Title: Inactive GitHub Contributor Policy + Addition of the Emeritus Roles

Who does this affect?
GitHub organization members of Swift repositories, which includes Swift Committers and Code Owners
(from GitHub docs: Organization members )

Why is this important?

  • Allows for focus on building contributor workflows for an active, engaged community.
    • Active reviewers are correctly paired with PRs to triage, allowing for a great contributor experience
    • Helps identify areas that need to mentor new contributors for future commit access and code ownership
  • It’s a security concern with inactive members and elevated permissions.
  • Celebrate the people who have helped us on our journey and open source retirement!

Draft policy language:

Active and engaged contributors for Swift is important for security, quality, and the contributor experience of the community. There are going to be times when contributors need to move on for whatever reason like having other time commitments that take precedence. Due to this, project leaders will remove inactive Swiftlang GitHub Organization members on a yearly basis to encourage a healthy community. Removal will mean loss of access to elevated permissions like running CI.
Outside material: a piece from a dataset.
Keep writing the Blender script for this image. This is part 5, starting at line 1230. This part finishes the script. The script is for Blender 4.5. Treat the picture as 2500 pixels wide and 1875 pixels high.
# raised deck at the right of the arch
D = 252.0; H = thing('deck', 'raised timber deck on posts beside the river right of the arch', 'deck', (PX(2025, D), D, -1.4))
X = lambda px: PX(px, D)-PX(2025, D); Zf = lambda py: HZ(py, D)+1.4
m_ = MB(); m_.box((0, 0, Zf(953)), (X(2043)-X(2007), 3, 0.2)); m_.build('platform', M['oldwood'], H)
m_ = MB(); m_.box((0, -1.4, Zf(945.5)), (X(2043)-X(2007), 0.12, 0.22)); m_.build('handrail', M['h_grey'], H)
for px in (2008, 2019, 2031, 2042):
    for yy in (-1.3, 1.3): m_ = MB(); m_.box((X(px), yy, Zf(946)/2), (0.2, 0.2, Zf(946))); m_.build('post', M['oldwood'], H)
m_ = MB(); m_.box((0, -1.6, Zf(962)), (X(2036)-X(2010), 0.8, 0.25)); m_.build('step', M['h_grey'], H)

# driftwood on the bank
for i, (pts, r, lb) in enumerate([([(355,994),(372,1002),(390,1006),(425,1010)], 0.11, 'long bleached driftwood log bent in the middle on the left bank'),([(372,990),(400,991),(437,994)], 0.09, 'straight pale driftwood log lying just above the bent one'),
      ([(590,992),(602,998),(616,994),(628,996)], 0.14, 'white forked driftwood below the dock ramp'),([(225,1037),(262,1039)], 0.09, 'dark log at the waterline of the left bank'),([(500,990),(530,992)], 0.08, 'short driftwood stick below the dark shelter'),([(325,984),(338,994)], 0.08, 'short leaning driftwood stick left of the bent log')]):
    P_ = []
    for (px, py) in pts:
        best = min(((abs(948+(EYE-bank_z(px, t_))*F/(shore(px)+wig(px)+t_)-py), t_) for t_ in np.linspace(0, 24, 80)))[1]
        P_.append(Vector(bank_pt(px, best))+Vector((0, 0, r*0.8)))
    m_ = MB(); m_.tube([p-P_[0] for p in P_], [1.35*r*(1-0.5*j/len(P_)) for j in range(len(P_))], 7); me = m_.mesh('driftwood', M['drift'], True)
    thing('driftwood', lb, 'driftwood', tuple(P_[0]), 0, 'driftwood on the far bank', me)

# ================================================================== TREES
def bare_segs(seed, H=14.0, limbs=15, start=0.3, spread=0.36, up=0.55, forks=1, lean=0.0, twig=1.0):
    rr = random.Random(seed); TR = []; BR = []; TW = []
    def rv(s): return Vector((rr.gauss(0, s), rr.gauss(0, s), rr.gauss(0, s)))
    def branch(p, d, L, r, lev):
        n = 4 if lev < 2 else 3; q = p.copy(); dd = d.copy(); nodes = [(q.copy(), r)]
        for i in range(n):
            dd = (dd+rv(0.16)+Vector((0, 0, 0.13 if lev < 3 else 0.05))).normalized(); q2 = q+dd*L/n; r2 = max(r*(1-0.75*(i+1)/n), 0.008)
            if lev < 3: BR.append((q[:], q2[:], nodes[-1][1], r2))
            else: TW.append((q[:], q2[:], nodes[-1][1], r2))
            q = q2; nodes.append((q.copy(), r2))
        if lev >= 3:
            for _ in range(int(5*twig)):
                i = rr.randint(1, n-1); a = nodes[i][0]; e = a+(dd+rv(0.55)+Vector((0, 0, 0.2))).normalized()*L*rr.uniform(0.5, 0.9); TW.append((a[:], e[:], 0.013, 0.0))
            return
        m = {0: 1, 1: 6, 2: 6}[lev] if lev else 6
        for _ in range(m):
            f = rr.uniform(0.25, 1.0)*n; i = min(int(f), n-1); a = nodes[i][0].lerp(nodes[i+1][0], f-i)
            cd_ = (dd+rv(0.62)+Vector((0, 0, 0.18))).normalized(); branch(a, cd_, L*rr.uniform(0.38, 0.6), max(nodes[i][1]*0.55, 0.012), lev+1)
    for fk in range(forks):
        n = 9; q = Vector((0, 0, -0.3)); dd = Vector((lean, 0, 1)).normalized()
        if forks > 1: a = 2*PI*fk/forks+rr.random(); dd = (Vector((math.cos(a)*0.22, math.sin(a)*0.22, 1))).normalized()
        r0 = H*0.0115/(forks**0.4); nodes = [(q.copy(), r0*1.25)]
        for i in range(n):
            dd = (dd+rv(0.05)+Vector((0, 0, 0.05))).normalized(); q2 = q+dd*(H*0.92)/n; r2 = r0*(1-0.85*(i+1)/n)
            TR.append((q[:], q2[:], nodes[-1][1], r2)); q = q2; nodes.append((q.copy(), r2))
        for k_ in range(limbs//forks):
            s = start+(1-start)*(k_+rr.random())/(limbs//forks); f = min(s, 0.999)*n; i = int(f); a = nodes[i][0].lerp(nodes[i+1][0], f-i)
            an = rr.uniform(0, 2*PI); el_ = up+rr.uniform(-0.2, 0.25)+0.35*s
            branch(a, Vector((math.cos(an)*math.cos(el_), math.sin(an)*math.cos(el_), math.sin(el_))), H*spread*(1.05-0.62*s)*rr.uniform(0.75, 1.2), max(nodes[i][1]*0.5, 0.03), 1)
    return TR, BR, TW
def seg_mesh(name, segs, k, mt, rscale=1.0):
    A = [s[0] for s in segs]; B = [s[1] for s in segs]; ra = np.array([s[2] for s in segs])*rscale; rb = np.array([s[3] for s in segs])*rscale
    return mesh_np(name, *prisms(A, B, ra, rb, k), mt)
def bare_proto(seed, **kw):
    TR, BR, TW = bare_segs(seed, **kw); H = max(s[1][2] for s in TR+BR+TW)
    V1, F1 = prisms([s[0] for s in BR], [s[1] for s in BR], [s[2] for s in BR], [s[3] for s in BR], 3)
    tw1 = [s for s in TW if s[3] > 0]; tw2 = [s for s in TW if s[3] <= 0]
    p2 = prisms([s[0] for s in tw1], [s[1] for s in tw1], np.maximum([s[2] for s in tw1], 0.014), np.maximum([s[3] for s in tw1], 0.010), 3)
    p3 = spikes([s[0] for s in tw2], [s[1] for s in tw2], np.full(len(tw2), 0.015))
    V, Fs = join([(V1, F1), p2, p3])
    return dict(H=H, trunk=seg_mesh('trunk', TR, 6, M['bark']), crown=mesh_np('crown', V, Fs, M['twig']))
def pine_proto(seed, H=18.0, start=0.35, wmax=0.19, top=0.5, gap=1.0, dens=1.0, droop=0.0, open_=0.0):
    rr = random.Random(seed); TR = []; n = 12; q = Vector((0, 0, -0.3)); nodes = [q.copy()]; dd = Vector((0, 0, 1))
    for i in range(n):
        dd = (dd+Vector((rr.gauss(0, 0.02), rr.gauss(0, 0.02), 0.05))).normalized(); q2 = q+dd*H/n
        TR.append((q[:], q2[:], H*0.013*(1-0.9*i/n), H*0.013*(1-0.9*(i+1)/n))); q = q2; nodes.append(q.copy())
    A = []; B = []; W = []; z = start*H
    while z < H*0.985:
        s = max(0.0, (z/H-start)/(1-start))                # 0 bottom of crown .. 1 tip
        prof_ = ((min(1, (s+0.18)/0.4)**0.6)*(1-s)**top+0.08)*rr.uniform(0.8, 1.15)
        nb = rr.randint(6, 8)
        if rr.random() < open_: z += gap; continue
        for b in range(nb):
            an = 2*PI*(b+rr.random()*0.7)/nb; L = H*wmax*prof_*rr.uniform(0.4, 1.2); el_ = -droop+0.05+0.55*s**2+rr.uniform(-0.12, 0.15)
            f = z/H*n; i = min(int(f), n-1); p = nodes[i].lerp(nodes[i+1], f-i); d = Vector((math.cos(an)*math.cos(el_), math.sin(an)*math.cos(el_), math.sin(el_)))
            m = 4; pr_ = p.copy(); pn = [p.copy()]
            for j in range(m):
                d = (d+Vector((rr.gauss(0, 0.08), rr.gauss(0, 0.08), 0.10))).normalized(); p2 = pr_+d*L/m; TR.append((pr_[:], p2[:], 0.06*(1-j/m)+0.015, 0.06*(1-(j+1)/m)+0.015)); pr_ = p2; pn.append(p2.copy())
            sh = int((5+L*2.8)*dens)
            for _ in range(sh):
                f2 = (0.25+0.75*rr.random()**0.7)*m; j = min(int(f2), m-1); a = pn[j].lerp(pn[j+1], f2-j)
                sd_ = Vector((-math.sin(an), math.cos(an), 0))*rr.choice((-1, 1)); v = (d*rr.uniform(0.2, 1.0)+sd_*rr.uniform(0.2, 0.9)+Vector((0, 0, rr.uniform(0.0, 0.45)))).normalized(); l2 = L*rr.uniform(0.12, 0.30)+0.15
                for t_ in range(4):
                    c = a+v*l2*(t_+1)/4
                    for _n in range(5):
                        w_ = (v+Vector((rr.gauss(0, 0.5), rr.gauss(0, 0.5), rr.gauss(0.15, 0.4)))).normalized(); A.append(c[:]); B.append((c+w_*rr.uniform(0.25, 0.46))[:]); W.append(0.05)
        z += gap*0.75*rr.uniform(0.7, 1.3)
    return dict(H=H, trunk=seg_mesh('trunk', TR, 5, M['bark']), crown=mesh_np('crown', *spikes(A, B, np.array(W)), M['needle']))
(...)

What does inactivity mean?

  • You have not contributed in 6 consecutive months to the /swiftlang GitHub Org:

Emeritus

(same text as the original document)

1 Like

Updates for this thread about a separate, yet related topic, the contributor ladder:

The Core Team is meeting with the Contributor Experience Workgroup today, September 20th, during the workgroups regular meeting to start discussions on the groups Draft proposal. Once the Core Team has provided feedback, the workgroup will prepare an RFC to the community for further feedback and iterations.

A separate thread in -dev category will be created for this.